The resale market is booming, with more platforms than ever before and the worldwide market for secondhand goods predicted to reach $350 billion by 2027. There’s more choice than ever, with eBay, Vinted, Depop, Vestiaire, and the latest “Finds” – a combination of TikTok and Depop.

But none of this matters when the fast fashion market, and the amount of textile waste we send to landfill, is also still growing year on year.

The way we’re using resale has changed. It used to be a place to shop vintage clothes, and preloved designer brands you wouldn’t otherwise be able to afford. Or maybe find a sell-out “bloggers favourite” that everyone bought from a popular H&M collaboration listed for twice the retail.

Now, it’s something different. It’s the mainstream. It’s made shopping for already impossibly cheap throwaway fashion even more affordable – and it acts like it’s a green alternative. But if you didn’t care about that £20 dress from Pretty Little Thing that you shoved online after one wear, how much is the buyer who got it for a fiver on Vinted going to care about it?
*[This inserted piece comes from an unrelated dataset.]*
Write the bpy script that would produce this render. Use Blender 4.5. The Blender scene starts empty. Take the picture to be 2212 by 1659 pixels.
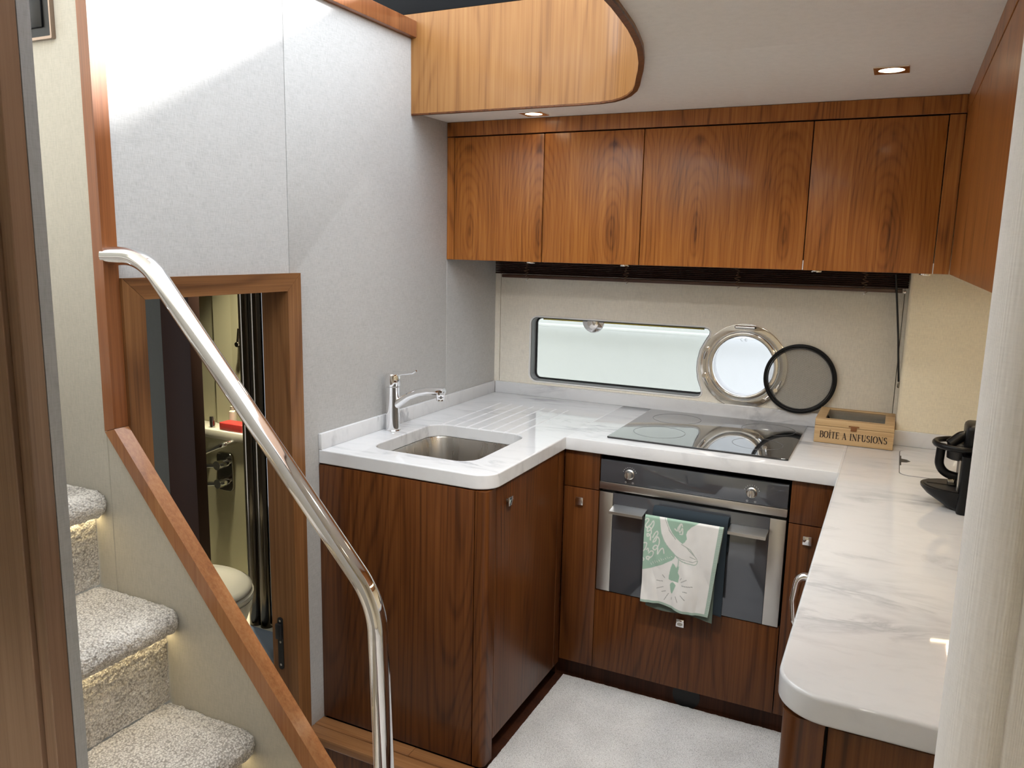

It might feel like a sustainable choice, but an item getting two uses in its entire lifetime isn’t going to curb the impact of fast fashion and the tonnes we’re sending to landfill.

The real shift that needs to happen is cultural, with shoppers buying less. With us re-wearing the clothes we already have, taking care of them and realising we don’t need a new fit for every night out – even if it is bought from a recommerce app. The amount of fast fashion labels found on these sites for rock bottom prices means that users can now consume twice the amount that they would be able to afford if shopping them new. And they are.

I type “Shein” into Vinted. There are 15.4 million items for sale from the brand. There are dresses, jeans, shirts, and bralettes all for just £1 each. There are 13.6 million pieces from Primark, and searching Pretty Little Thing brings me 3.2 million results. These aren’t clothes designed to last. They’re pieces only designed to physically last as long as they’re in style, which is a period of time forever shrinking. Their lifespan is being increased, but only for a very short cycle.

If there are more than 15 million pieces of apparel from Shein up today, how many will be uploaded tomorrow? How many by next weekend? The fast fashion market is fuelling the resale market, by providing unwanted clothes for their sites. It seems impossible that we’ll be able to consume them as quickly as they’re being churned out. The more fast fashion is produced, the more that’s uploaded for budget resale apps like Vinted to profit from. When I upload an item, I’m encouraged to list it for lower, so it sells faster. It doesn’t feel very “slow fashion”.

Looking on TikTok, there are pages of videos of girls opening their “Vinted hauls”. My screen is a sea of multi-coloured plastic postage bags from all the different sellers they’ve bought from, shipped from all across the country. They open their 20-plus packages, and show the camera the £2 Primark top they bought, to pair with a £2 skirt. I watch one girl open four pairs of near-identical denim shorts for one holiday, all from different sellers and packaged individually in new plastic bags. Would she have bought so many from the high street? Probably not. But for these prices, why not get four instead of one? Now, she can afford to.

Boasting about the hoards of clothes you’ve purchased resale, in terms of sustainability, is akin to boasting about how much more plastic waste you’re putting out in the recycling every week. You’re not saving the planet by doubling the amount of plastic waste you’re recycling, when you’re also doubling the amount you’re buying.